Look, Ware and Clowes just tower over this thing, let’s get that established right away. Ware’s centerfold spread is a luscious thing, with those bright blue and pink colors he used for the cover of Acme #19 and an inviting assortment of strips about young-brainiac-turned-adult-divorcee Putty Gray and his enamorata Sandy Grains. You can start pretty much anywhere on the spread, flip the thing in pretty much any direction, just letting your eye go where it wants and reading accordingly, and it works. (Compare and contrast with Alison Bechdel’s tribute to the game of “Life,” which forces you to rotate the entire broadsheet with seemingly every panel to little discernible aesthetic effect and much upper-arm exhaustion.) As you might expect, several of the “punchline” panels here are real punches to the gut; I’ll never get enough of Ware’s sense of “humor,” the way he just puts despair where the jokes would go. Ditto Clowes, whose provides the section’s opening salvo, a nasty little science-fiction spoof called “The Christian Astronauts” with as funny and fuck-you of a final panel as anything in Wilson.

There are two other stand-out strips in the section. Kudos to Adrian Tomine for writing a strip about a superhero named Optic Nerve that’s just an out-and-out autobiographical satire of how badly comment threads comparing him to Daniel Clowes get to him and how all things considered he’d probably rather be hanging out with his wife than wasting his time in this thankless field.
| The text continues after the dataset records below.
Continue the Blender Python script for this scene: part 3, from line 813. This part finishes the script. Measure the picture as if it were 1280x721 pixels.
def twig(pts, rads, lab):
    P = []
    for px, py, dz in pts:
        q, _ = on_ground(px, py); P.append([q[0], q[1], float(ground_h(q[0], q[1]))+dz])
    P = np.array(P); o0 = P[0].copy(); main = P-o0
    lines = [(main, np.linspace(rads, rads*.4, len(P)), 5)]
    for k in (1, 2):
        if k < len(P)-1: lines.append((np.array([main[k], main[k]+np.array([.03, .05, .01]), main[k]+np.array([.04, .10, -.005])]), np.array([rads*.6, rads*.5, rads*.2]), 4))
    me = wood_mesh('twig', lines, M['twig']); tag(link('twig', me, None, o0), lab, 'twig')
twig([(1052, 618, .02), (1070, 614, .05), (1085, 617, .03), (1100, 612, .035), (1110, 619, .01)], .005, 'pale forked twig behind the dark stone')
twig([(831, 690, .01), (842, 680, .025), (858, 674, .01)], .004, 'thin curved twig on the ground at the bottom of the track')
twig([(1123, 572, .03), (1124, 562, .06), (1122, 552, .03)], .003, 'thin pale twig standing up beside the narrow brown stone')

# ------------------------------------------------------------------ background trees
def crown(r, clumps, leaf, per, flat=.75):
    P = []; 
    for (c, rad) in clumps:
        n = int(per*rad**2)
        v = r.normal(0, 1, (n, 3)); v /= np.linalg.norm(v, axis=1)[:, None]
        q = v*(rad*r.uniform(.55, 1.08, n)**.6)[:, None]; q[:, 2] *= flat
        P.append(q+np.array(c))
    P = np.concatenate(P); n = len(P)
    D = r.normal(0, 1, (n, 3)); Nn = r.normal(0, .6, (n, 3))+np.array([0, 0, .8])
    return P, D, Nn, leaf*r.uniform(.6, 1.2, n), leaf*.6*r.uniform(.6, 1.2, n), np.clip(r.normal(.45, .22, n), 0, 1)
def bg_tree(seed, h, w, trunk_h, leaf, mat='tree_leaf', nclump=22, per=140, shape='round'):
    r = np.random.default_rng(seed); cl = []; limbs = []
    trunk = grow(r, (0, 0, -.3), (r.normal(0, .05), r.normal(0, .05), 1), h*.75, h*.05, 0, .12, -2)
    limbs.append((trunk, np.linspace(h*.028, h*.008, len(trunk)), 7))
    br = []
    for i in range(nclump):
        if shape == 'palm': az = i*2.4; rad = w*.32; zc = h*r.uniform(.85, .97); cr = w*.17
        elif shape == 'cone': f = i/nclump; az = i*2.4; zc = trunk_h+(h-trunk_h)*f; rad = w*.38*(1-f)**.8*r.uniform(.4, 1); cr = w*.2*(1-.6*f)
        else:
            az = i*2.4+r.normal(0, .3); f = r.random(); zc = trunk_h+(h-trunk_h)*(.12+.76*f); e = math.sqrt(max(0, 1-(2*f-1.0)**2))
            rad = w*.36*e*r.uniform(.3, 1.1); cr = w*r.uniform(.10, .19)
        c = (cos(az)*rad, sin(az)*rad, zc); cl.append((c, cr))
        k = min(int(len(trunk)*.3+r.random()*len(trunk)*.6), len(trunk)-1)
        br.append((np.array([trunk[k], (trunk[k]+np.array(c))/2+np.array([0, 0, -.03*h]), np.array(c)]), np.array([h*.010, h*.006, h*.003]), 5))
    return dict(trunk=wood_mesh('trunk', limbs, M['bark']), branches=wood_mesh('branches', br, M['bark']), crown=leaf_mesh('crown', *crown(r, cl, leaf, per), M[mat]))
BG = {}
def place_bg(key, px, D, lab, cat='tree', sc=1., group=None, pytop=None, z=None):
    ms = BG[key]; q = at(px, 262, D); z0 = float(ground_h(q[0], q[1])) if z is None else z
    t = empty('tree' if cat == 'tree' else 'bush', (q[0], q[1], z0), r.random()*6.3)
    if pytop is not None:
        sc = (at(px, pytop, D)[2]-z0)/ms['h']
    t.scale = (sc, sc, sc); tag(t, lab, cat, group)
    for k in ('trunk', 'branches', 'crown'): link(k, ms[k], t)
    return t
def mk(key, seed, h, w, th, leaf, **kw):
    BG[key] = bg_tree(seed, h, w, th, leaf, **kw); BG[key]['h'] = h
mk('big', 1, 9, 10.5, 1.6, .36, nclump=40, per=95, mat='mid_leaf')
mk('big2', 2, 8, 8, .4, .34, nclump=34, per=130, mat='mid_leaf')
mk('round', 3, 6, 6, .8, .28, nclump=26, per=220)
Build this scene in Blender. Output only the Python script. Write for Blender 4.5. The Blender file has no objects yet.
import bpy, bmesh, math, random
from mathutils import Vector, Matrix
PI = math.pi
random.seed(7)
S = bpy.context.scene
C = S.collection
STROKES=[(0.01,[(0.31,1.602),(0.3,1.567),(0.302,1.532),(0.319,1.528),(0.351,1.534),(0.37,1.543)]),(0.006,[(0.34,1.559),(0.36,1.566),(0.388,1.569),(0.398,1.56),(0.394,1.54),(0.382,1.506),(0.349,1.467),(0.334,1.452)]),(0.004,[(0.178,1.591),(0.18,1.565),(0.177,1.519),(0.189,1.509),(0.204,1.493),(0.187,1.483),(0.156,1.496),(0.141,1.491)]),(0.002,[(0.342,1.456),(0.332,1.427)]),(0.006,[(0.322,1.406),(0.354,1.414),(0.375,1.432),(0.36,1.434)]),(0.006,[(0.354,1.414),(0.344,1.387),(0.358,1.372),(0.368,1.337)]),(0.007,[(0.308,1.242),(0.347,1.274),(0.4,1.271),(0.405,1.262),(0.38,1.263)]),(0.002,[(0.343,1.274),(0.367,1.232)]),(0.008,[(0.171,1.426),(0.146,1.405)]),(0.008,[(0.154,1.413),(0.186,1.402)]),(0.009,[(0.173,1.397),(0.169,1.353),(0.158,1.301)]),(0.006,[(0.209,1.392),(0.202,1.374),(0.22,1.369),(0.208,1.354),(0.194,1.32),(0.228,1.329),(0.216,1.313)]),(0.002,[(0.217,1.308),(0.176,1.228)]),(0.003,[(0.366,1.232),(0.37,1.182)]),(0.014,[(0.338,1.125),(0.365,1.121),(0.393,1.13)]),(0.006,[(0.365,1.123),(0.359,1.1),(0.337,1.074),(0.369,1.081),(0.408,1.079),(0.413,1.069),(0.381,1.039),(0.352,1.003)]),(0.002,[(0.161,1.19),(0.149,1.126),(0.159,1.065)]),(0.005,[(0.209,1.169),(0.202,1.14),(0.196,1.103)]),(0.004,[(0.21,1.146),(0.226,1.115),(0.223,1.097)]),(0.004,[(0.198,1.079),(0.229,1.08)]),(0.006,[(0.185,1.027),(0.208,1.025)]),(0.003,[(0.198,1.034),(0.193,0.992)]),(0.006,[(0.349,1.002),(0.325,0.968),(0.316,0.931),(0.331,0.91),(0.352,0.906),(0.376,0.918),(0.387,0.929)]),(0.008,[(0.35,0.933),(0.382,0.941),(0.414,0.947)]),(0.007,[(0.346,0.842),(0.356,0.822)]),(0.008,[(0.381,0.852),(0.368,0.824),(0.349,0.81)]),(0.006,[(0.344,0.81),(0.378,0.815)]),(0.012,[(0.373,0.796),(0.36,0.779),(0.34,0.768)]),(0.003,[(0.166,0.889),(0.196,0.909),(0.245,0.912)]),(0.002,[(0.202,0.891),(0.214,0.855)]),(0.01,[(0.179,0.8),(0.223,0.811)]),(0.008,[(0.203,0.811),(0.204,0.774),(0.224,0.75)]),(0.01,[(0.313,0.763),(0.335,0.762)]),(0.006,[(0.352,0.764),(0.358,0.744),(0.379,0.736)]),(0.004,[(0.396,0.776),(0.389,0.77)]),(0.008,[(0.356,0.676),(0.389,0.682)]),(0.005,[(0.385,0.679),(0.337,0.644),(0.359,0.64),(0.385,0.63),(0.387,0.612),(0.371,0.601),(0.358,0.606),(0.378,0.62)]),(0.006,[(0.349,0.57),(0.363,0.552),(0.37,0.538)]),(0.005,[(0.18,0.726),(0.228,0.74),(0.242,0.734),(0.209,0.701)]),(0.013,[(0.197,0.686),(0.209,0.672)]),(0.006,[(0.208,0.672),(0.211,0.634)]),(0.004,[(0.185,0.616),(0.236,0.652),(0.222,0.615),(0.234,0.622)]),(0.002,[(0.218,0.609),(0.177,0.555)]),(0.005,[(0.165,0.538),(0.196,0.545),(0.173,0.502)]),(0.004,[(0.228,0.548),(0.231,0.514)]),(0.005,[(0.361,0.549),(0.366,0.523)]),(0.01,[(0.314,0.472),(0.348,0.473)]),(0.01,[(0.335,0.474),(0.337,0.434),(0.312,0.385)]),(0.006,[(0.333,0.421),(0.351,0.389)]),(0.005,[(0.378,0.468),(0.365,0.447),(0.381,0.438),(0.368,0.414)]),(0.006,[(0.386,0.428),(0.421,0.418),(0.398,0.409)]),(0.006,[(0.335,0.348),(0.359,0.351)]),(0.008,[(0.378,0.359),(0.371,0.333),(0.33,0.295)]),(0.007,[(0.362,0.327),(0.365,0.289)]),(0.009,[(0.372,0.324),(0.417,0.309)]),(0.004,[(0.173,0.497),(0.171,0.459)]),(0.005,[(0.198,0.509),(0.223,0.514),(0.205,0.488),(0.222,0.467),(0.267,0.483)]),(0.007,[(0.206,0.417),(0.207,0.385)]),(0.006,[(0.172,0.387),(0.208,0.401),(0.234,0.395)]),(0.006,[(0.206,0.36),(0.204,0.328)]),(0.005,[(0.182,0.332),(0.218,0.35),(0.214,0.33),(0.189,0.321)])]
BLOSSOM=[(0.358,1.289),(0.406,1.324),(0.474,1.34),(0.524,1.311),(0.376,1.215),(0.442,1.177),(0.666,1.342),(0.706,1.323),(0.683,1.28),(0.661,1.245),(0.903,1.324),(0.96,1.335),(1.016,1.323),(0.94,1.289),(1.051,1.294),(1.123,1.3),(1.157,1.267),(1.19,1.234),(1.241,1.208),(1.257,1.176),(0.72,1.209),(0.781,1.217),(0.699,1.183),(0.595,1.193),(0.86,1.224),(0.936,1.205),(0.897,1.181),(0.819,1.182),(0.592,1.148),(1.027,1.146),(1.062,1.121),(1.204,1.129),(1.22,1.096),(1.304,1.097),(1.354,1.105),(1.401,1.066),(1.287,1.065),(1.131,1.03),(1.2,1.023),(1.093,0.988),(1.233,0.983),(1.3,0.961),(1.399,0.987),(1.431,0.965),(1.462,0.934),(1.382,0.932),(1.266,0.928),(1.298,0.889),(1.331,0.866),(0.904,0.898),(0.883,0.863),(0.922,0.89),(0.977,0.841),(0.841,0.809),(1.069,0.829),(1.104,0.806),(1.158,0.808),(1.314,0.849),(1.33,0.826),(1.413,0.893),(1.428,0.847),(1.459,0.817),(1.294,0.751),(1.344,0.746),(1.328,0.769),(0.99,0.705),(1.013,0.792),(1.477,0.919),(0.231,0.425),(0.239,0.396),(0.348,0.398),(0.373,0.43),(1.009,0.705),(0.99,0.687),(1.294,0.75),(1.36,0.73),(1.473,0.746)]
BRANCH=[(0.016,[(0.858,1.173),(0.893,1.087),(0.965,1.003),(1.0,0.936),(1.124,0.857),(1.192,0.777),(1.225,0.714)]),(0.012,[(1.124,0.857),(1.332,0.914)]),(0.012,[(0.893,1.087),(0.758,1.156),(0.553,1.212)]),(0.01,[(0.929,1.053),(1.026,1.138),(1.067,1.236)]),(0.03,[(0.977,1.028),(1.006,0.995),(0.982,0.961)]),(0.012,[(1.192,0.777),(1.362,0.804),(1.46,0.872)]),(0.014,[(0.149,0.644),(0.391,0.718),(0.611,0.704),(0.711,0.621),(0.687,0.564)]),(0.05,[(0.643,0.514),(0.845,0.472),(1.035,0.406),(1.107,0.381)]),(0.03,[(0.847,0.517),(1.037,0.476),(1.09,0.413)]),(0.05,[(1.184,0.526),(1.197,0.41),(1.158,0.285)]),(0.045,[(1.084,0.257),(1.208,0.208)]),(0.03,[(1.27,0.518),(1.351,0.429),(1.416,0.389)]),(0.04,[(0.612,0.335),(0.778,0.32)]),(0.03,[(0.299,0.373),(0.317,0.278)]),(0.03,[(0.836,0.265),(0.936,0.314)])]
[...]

He doesn’t care if navel-gazing and superhero satire are the two things most likely to get your brand of alternative comics ridiculed on the Internet these days, you know? That’s what he wants to do, and dammit, that’s what he’s doing. And it’s funny! And kudos to the Editors for thinking to include Erik Larsen, of all people: He uses his Savage Dragon character for a light superhero satire at least as effective as Tomine’s, and it’s clear from inking, coloring, and choreography that he simply cares a lot about cartooning, which makes a two-page broadsheet spread arguably an even more effective showcase for what he does well than an ongoing series well into the 100s. And now that I think of it, I liked Seth’s page as well. The more I see of his stuff, the more the disconnect between his in-real-life look, his ruminative pacing, and his slick cartooning intrigues me rather than puts me off.

The rest? Eh, I can take it or leave it. Mostly leave it, I suppose–I don’t know why Kim Deitch laid out his story basically backwards, I don’t know why Jessica Abel’s adventure-strip pastiche selected a relatively inert portion of the adventure to depict, I didn’t think very many of the non-full-page strips (Knight, Adams, Yang, Brunetti) were funny at all. But then, for years, I only read The Far Side.